For example, when finding the roots of this quadratic equation:
$x^{2}+8x-9=0$
I would write
$x^2-x+9x-9=0$
Then write that expression as the product of two linear expressions:
$(x+9)(x-1)=0$
Then I solve the two linear equations for the roots of the quadratic equation which are $x_1=-9$ and $x_2=1$
In that method I had to find two numbers such that their product is -9 and their sum is 8. This is straightforward enough but I am curious.
In general, this is the task:
Let $px^2+qx+r=0$
Find numbers $\alpha,\beta$ such that $\alpha\beta=pr$ and $\alpha+\beta=q$
Does a general method exist for finding such pairs $\alpha,\beta$? I know that I can list factors and then inspect them to find a pair of solutions to those equations, but I am interested in whether I can do this a different way.

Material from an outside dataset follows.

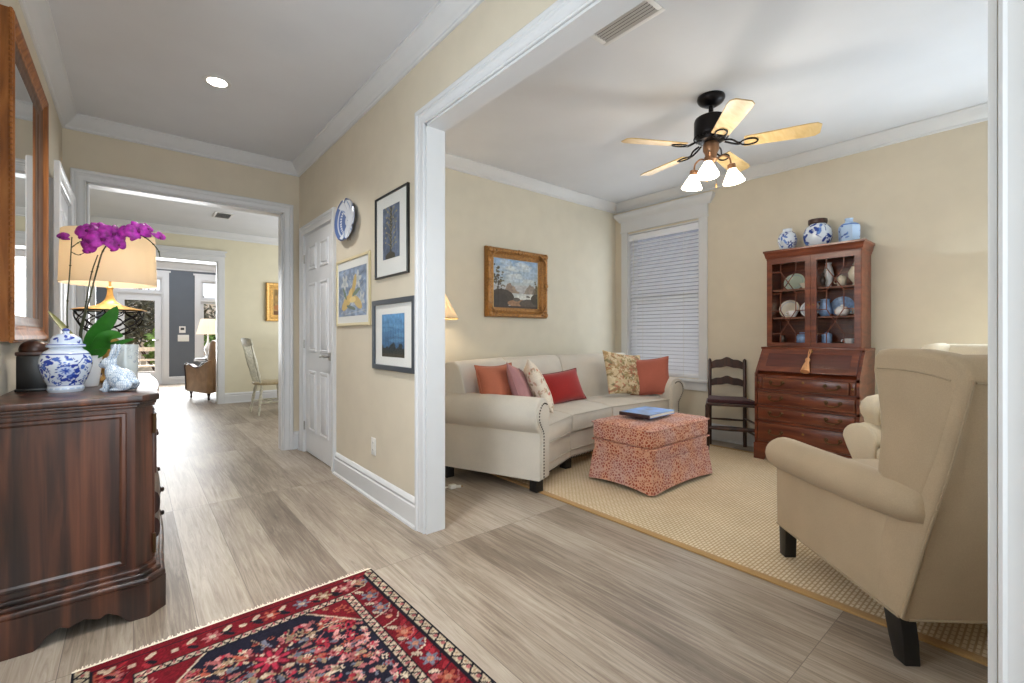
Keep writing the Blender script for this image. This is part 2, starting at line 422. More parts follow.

I have read the similar questions I could find on this website, and the answers only contained the trial-and-error method.
In case of quadratic equations, the kind that high school student come across most frequently, hit-n-trial is often the best approach. And if you are just interested in the roots, then of course, you can always use the quadratic formula or a calculator.
However, it appears you are more focused on a different way of finding factors of a number that add to another number. So here's one you could use.
We have
$$\begin{align*} \alpha + \beta &= s \hspace{1.5cm} - (1) \\[0.3cm] \alpha \beta &= p \\[0.3cm] \end{align*}$$
Now,
$$ (\alpha + \beta)^2 - 4\alpha\beta = (\alpha - \beta)^2 $$
So,
$$ \alpha - \beta = \sqrt{s^2 - 4p} \hspace{1.5cm} - (2) $$
I have ignored the negative root.$^{*}$
That gives us two equations in $\alpha$ and $\beta$ that can be solved easily to get the two numbers.
$^{*}$ Taking the negative root will give you the same numbers, just in the opposite order.